His curiosity getting the better of him, he goes up to the balding man and asks him what
he is doing. The man says, “I'm sending out 1,000 Valentine cards signed, ‘Guess who?’”
“But why?” asks the man.
“I'm a divorce lawyer,” the man replies.


An old man was critically ill. Feeling that death was near, he called his lawyer. “I want to
become a lawyer. How much is it for the express degree you told me about?”
“It's $50,000,” the lawyer said. “But why? You'll be dead soon, why do you want to
become a lawyer?”
“That's my business! Get me the course!”
Four days later, the old man got his law degree. His lawyer was at his bedside, making
sure his bill would be paid.
Suddenly, the old man was racked with fits of coughing and it was clear that this would
be the end. Still curious, the lawyer leaned over and said, “Please, before it's too late, tell
me why you wanted to get a law degree so badly before you died?”
In a faint whisper, as he breathed his last, the old man said, “One less lawyer . . .”

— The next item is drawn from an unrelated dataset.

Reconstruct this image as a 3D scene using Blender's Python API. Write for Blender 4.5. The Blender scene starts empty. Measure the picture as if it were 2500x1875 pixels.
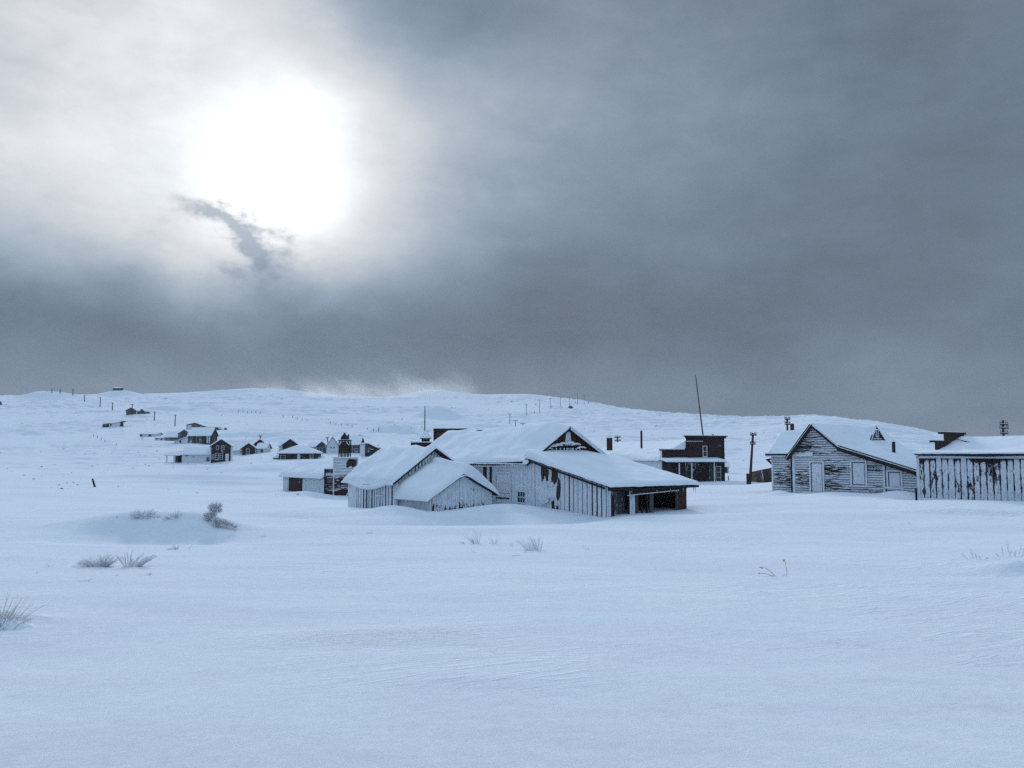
import bpy, math, random
import numpy as np
from mathutils import Vector, noise as mnoise

SC = bpy.context.scene
COL = SC.collection
R = math.radians

# ------------------------------------------------------------------ camera
F = 2165.0                                   # focal length in px of the 2500 px wide photograph
PITCH = math.atan(172.5 / F)                 # level horizon sits on row 1110
cam_d = bpy.data.cameras.new('camera')
cam_d.sensor_width = 36.0
cam_d.lens = 36.0 * F / 2500.0
cam_d.clip_start = 0.05
cam_d.clip_end = 20000
cam = bpy.data.objects.new('camera', cam_d)
COL.objects.link(cam)
cam.location = (0, 0, 0)
cam.rotation_euler = (R(90) + PITCH, 0, 0)
SC.camera = cam

CP, SP = math.cos(PITCH), math.sin(PITCH)


def at(u, v, D):
    """point at forward distance D seen on photo pixel (u, v)"""
    cx, cy = (u - 1250) / F, (937.5 - v) / F
    k = D / (CP - cy * SP)
    return Vector((cx * k, D, (SP + cy * CP) * k))


def zrow(v, D):
    return at(1250, v, D).z


def azel(u, v):
    p = at(u, v, 1.0)
    return math.atan2(p.x, p.y), math.atan2(p.z, math.hypot(p.x, p.y))


# ------------------------------------------------------------------ node helper
class T:
    def __init__(self, tree):
        self.t = tree

    def n(self, kind, **kw):
        nd = self.t.nodes.new(kind)
        for k, v in kw.items():
            setattr(nd, k, v)
        return nd

    def put(self, sock, v):
        if v is None:
            return
        if isinstance(v, bpy.types.NodeSocket):
            self.t.links.new(v, sock)
        elif isinstance(v, (int, float)) and sock.type in ('RGBA', 'VECTOR'):
            sock.default_value = (v, v, v, 1) if sock.type == 'RGBA' else (v, v, v)
        elif sock.type == 'RGBA' and len(v) == 3:
            sock.default_value = (*v, 1)
        else:
            sock.default_value = v

    def m(self, op, a, b=None, c=None, clamp=False):
        nd = self.n('ShaderNodeMath', operation=op, use_clamp=clamp)
        for s, v in zip(nd.inputs, (a, b, c)):
            self.put(s, v)
        return nd.outputs[0]

    def add(self, a, b): return self.m('ADD', a, b)
    def sub(self, a, b): return self.m('SUBTRACT', a, b)
    def mul(self, a, b): return self.m('MULTIPLY', a, b)

    def mix(self, f, a, b, blend='MIX'):
        nd = self.n('ShaderNodeMix', data_type='RGBA', blend_type=blend)
        self.put(nd.inputs[0], f)
        self.put(nd.inputs[6], a)
        self.put(nd.inputs[7], b)
        return nd.outputs[2]

    def ramp(self, v, lo, hi, a=0.0, b=1.0, smooth=True):
        nd = self.n('ShaderNodeMapRange', interpolation_type='SMOOTHSTEP' if smooth else 'LINEAR')
        for s, x in zip(nd.inputs, (v, lo, hi, a, b)):
            self.put(s, x)
        return nd.outputs[0]

    def scale(self, vec, s, off=(0, 0, 0)):
        nd = self.n('ShaderNodeMapping')
        self.put(nd.inputs['Vector'], vec)
        nd.inputs['Scale'].default_value = s
        nd.inputs['Location'].default_value = off
        return nd.outputs[0]

    def noise(self, vec, scale=1.0, detail=4.0, rough=0.55, dist=0.0, col=False):
        nd = self.n('ShaderNodeTexNoise')
        self.put(nd.inputs['Vector'], vec)
        nd.inputs['Scale'].default_value = scale
        nd.inputs['Detail'].default_value = detail
        nd.inputs['Roughness'].default_value = rough
        nd.inputs['Distortion'].default_value = dist
        return nd.outputs['Color' if col else 'Fac']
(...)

A man bumps into a friend and sees that his friend's car is a total loss and covered with
leaves, grass, branches, dirt and blood. He asks his friend, “What happened to your car?”
“Well,” the friend responds, “I ran into a lawyer.”
“OK,” says the man, “that explains the blood. But what about the leaves, the grass, the
branches and the dirt?”
“Well, I had to chase him all through the park.”